How much code should a Go service template include?

Keep it smaller than you want. A thin main, one typed config package, and light observability helpers usually cover most of the value without turning the template into a framework.

How do I avoid framework lock-in?

Keep framework types near the edge. If handlers, business logic, or shared packages depend on one router too deeply, swapping it later will hurt. A small local adapter around routing keeps that choice easier to change.

How should I standardize config across services?

Pick one naming rule and one precedence rule, then keep them everywhere. Load defaults first, then environment values, then secrets, and avoid mixing names like PORT, APP_PORT, and service-specific variants across repos.

What is the difference between health and readiness checks?

Health should answer whether the process is alive. Readiness should answer whether the service can do useful work right now. If the database is down, readiness should fail even if the process still runs.

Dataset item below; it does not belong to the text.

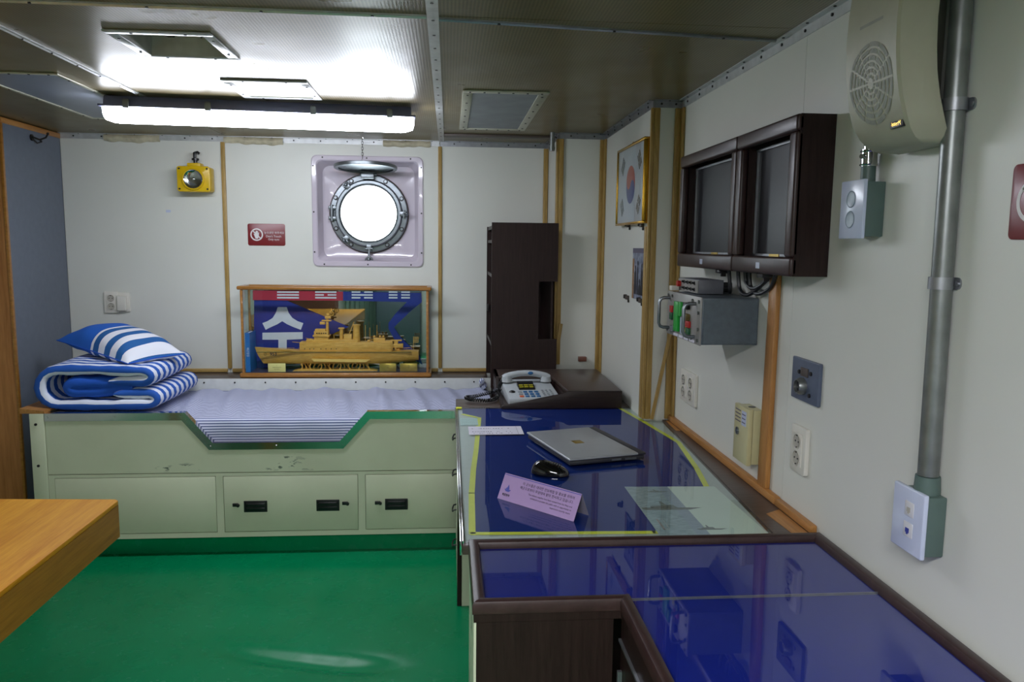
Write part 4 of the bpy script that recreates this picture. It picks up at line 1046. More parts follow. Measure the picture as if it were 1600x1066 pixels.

What observability should every service have by default?

Start with request ID, service name, status, error text, and operation name in logs. Track request count, latency, and error rate in metrics, then add spans at request entry and around database or outside API calls so you can follow one request across services.

How can I tell if the template is too opinionated?

Time a fresh setup. One engineer should boot a new service, add a route, load config, and write logs fast. If the template fights simple work or removing unused parts feels risky, it has grown too large.

Should I put business logic in middleware or shared packages?

No. Put auth checks, pricing rules, tenant logic, and other product decisions where the service code can show them clearly. Long middleware chains and early shared packages hide behavior and create coupling.

What is the safest way to roll out a new template?

Start with one small real service, not a rewrite. Use it for a few weeks, compare it with a second service, and keep only the shared parts people actually use. If the team keeps bypassing a helper, delete or simplify it.